A while back (before I started this blog) there was a rather frightening story…

http://www.eff.org/deeplinks/2009/04/boston-college-prompt-commands-are-suspicious

A computer science student at Boston College was arrested. His room mate accused the student of “hacking” into the school’s computer systems and changing other students’ grades as well as ending out e-mails purporting the room mate was gay. But the reasoning on the warrant from the police is what was the scariest. The warrant for his arrest stated…

uses two different operating systems to hide his illegal activities. One is the regular B. C. operating system and the other is a black screen with white font which he uses prompt commands on.

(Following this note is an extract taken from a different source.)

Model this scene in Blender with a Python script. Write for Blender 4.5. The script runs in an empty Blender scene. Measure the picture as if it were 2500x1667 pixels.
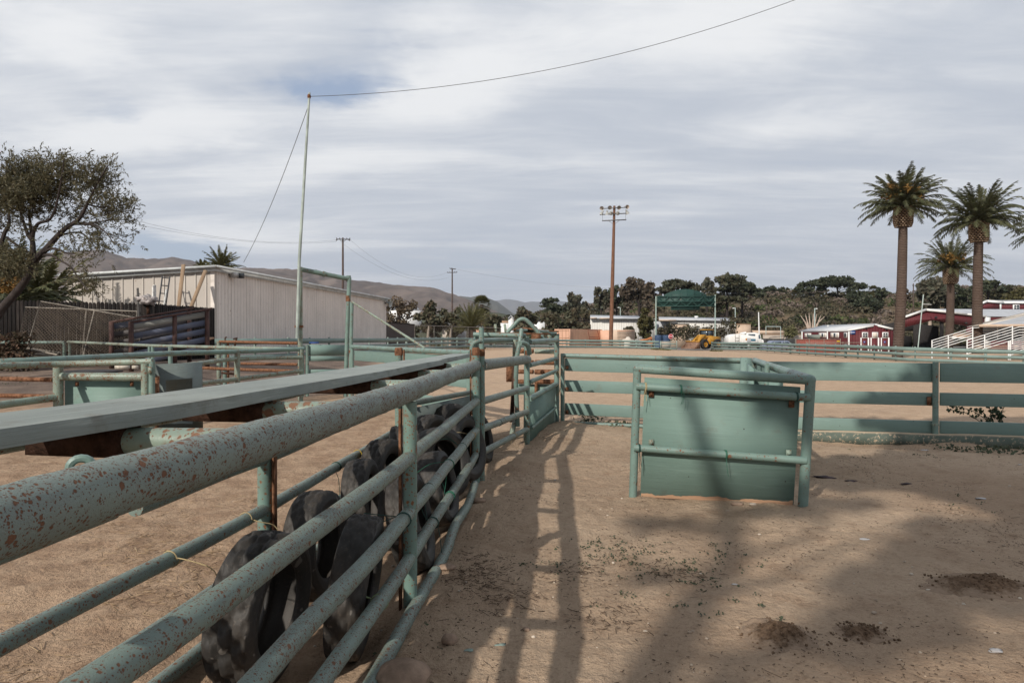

So the evidence the police has was the fact the student was dual booting Windows and Linux (Linux is specifically mentioned later in the EFF article). Apparently Linux was being used to hide the student’s illegal activities. I mean we all know anything run via a command prompt is an operating system for only the most serious business of the serious business hackers.

Lord knows I could easily be arrested under such justification. Thankfully the Massachusets Supreme Court threw the case out…

http://www.schneier.com/blog/archives/2009/06/update_on_compu.html

It’s nice to see some common sense dealing with potential computer crime still exists. Normally simply accusing somebody is a “hacker” is enough to get a court case. Couple that with a lawyer who can spew enough technical jargon, no matter how incorrect the jargon is used, and it is enough to convict the suspect.